Saturday, April 5, 2008

Tyson's sonic intervention


The notorious boxing match between Tyson and Holyfield suggests a curious intervention onto the scene of audition – the ear as a vulnerable, flabby appendage to the human body. Tyson’s vicious biting of Holyfield’s ear, not only once, but twice during the match held in June1997, places the ear in the ring, as a target for immobilizing another. The very act also pushes the movements of the boxer toward barbarity, turning Tyson into a monster (and his ultimate suspension from professional boxing). I linger over this scene, of the bitten ear, of the act of absolute aggression as it locates itself against the site of audition: what did Holyfield hear at those instances of Tyson’s jaws clamping onto his ears?
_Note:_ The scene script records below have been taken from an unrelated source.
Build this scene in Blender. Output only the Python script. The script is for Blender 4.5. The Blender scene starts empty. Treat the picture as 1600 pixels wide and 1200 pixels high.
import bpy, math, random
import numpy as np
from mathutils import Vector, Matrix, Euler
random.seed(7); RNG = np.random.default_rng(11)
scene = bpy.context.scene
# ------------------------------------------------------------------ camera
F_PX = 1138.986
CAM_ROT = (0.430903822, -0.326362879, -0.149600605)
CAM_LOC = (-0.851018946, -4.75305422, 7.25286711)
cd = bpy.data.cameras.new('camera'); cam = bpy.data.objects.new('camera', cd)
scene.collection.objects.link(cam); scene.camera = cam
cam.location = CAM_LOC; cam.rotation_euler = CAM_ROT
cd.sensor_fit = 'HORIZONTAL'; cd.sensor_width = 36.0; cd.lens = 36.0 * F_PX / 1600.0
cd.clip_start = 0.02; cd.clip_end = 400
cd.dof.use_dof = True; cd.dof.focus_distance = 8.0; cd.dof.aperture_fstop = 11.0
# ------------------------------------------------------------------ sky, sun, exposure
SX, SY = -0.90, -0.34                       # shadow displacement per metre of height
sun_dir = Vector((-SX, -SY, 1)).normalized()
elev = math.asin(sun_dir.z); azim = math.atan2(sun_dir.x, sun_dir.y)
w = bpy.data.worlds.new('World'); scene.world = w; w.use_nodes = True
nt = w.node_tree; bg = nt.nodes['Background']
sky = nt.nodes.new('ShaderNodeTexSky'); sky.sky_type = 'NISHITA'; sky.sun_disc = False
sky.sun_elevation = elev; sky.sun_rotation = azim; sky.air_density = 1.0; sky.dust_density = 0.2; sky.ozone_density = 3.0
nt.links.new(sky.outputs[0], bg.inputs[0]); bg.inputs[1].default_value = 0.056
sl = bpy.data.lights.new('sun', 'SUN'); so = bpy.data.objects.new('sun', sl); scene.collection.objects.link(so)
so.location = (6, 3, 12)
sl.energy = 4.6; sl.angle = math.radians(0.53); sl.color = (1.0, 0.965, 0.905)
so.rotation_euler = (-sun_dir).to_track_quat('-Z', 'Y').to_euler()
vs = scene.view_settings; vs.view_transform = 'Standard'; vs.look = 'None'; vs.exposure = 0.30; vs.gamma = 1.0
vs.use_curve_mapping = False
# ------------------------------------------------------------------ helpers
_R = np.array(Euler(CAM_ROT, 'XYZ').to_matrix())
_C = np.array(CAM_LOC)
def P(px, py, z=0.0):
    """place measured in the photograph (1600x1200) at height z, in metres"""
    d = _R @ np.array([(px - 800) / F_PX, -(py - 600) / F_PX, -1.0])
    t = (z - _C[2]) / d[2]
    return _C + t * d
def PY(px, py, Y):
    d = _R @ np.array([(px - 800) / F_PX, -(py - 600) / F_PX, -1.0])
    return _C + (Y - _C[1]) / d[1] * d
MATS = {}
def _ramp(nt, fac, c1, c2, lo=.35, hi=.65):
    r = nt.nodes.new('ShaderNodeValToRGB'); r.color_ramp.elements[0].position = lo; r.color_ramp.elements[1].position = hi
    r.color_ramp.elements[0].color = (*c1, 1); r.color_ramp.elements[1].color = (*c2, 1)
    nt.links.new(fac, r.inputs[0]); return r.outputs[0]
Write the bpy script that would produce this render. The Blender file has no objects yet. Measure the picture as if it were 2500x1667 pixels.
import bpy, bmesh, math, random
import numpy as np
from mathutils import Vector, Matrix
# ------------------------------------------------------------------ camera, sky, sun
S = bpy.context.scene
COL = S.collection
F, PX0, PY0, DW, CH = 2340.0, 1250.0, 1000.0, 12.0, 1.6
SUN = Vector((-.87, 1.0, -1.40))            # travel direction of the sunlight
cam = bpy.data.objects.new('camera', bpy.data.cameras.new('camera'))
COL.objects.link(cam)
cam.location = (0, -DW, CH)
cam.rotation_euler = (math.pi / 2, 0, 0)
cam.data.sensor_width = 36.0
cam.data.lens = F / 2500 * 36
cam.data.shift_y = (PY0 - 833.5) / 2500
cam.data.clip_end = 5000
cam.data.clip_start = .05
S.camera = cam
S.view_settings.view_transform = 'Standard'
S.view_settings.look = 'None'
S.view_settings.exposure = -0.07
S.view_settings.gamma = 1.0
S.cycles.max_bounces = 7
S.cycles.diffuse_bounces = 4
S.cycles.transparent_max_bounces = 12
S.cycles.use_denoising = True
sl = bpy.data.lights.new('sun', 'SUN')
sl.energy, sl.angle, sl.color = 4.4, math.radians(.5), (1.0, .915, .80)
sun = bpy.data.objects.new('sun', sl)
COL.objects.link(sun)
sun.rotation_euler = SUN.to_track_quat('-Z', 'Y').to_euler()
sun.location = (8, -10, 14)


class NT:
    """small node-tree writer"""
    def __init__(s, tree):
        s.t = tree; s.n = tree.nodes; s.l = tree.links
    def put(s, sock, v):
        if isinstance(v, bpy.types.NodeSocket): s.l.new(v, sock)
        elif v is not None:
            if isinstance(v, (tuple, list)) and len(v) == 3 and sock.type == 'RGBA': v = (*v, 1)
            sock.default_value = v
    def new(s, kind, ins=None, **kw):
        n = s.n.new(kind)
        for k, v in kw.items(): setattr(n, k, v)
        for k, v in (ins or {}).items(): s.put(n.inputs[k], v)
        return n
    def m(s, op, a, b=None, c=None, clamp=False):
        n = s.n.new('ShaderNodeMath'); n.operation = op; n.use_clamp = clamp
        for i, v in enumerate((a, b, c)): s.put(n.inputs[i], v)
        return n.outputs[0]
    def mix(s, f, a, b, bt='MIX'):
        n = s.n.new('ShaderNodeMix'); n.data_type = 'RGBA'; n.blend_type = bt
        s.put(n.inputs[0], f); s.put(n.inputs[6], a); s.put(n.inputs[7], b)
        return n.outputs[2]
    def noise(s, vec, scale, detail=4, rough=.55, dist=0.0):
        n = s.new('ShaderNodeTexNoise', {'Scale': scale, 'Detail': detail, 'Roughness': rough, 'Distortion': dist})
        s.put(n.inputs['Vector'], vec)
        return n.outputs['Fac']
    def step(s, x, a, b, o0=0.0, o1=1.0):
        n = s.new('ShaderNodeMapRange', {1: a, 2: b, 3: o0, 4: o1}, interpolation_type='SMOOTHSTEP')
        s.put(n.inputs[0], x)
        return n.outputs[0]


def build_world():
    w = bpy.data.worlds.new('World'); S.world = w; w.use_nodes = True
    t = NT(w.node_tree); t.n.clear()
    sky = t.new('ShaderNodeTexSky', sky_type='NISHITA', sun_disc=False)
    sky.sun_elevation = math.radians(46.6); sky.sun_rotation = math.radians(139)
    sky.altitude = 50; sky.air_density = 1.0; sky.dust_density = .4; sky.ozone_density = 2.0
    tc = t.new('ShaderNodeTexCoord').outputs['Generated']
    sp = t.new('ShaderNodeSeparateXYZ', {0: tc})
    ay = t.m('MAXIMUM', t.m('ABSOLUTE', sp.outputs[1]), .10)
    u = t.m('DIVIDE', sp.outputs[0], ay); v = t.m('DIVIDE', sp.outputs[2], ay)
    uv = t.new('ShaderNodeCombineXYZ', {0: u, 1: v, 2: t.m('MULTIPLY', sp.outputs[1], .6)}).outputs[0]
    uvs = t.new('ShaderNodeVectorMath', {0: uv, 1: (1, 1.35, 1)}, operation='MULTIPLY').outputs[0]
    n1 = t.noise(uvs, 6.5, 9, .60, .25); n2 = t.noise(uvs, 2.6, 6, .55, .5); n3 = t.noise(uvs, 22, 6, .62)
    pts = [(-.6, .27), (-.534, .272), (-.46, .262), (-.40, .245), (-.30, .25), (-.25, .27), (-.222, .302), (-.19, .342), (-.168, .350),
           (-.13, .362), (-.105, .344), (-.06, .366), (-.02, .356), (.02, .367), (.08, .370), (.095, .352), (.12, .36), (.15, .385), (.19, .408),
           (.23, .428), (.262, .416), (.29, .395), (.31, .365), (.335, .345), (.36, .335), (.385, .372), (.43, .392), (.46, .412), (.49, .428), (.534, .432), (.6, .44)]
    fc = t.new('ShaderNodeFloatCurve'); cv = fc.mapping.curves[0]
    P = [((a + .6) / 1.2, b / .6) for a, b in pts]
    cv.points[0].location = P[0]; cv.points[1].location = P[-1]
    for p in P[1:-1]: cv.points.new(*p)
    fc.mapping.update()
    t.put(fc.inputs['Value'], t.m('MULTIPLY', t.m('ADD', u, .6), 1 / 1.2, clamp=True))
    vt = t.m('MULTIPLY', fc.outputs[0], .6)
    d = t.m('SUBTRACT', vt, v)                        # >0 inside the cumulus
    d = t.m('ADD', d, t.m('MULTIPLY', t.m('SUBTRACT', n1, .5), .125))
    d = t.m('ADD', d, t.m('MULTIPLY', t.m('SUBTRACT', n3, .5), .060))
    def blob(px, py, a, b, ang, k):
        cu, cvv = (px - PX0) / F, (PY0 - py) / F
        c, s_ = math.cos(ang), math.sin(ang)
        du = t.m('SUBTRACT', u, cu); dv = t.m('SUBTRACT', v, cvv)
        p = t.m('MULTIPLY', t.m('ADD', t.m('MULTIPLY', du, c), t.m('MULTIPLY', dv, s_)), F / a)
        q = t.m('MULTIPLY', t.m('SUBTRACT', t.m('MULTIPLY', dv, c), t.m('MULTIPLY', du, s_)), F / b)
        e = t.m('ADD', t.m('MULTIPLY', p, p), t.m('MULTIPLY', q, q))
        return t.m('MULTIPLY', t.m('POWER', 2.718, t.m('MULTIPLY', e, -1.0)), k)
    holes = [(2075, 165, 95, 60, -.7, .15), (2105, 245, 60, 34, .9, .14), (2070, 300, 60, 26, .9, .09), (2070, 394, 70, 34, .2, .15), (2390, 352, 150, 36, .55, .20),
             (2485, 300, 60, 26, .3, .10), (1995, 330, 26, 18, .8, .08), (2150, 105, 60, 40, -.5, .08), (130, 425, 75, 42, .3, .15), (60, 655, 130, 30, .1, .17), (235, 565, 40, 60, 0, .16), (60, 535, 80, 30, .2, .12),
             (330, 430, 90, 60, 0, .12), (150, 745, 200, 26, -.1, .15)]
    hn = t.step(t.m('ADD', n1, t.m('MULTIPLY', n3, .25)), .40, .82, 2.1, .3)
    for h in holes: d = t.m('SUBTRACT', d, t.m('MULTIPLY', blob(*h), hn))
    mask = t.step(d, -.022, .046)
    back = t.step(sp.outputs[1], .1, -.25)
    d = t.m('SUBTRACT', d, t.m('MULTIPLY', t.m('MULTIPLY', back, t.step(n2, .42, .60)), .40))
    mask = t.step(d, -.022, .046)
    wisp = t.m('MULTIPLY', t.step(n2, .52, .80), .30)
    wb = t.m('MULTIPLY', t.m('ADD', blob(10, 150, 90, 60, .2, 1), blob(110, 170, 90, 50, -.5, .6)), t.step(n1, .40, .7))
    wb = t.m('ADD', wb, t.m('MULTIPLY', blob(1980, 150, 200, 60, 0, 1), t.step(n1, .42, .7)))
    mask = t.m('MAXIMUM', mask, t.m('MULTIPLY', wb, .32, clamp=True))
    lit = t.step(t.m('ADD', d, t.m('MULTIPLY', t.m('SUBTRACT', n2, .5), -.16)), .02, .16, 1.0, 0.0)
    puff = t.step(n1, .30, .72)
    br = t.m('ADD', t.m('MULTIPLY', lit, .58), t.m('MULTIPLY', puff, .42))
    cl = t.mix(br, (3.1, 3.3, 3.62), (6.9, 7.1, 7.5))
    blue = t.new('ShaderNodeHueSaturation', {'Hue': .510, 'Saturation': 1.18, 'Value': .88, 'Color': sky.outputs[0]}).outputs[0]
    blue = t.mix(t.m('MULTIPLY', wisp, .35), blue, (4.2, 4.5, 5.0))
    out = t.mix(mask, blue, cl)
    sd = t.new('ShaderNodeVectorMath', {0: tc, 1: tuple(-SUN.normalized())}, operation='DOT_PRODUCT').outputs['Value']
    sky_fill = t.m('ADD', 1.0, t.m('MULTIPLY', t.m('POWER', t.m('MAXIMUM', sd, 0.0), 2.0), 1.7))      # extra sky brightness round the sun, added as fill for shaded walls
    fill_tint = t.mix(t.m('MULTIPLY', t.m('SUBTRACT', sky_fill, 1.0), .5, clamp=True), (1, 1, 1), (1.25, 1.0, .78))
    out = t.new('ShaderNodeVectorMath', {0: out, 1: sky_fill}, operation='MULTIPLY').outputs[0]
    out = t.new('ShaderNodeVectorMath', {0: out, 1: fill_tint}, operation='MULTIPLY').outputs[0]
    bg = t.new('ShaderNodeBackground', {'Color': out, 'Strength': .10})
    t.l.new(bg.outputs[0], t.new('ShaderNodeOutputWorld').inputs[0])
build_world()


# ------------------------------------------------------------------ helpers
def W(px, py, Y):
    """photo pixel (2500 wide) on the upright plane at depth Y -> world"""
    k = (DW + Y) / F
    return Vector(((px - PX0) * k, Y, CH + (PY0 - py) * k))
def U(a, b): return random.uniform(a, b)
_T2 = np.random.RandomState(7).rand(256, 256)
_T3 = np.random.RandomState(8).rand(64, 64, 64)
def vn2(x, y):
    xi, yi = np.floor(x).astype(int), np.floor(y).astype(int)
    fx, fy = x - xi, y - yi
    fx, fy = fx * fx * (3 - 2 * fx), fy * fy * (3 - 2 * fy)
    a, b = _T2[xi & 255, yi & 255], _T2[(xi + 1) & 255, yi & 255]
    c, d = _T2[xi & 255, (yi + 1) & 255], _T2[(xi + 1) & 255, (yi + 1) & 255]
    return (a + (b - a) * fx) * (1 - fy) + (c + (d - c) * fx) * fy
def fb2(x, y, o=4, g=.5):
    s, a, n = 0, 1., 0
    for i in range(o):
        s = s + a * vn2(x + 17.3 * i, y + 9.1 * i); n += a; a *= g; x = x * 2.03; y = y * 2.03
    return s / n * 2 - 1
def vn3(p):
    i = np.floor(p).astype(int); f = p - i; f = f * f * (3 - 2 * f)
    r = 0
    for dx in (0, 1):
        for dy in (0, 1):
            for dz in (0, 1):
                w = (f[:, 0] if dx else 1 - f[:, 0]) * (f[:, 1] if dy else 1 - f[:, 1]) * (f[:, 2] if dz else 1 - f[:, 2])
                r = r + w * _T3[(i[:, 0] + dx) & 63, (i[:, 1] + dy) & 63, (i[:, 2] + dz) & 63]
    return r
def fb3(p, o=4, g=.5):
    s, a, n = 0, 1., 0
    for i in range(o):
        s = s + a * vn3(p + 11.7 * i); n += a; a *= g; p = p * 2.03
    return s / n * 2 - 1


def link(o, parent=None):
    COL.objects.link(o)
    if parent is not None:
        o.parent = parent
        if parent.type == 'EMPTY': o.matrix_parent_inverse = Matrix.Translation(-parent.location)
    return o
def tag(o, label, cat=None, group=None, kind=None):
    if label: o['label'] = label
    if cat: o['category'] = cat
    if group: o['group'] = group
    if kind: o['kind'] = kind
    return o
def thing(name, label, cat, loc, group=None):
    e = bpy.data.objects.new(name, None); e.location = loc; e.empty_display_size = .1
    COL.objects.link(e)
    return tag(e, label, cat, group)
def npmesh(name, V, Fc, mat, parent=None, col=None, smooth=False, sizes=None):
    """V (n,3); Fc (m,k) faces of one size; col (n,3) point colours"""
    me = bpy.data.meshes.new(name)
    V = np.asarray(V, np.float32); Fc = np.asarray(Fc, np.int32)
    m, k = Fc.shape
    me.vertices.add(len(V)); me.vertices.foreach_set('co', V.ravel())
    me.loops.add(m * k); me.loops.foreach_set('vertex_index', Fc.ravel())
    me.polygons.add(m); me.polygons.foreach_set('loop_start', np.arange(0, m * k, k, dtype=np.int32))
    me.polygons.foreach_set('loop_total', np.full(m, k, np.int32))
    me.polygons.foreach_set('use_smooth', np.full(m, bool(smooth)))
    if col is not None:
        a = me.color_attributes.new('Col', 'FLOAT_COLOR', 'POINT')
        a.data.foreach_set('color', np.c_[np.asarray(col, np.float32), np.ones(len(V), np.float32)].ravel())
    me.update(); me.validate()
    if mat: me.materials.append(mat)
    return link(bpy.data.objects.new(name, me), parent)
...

And what led Tyson to pinpoint this part of the body, as if in the grip of some total form of animality? Is the ear and barbarity attached in a mysterious and ancient form of fighting, where the bitten ear not only stuns and wounds the opponent but expresses the lethal intentions of the attacker – to bite the ear is to articulate that one is not beyond animality. Professional boxing has never witnessed the likes of this scene before – even while flirting with a total abandonment of reason boxing remains coded according to a certain professionalism (encapsulated in the mythological stature of Rocky Balboa), which Tyson surely undermines by explicitly going for the ear. Tyson’s bite suggests a form of sonic sculpture that delivers the full breath of the body down upon listening. His literal reconfiguration of Holyfield’s ear sits within the aural imagination as a radical link to forms of invasive sonics, and perfectly encapsulates (without relying on loudspeakers) a particular aesthetic drive towards noise.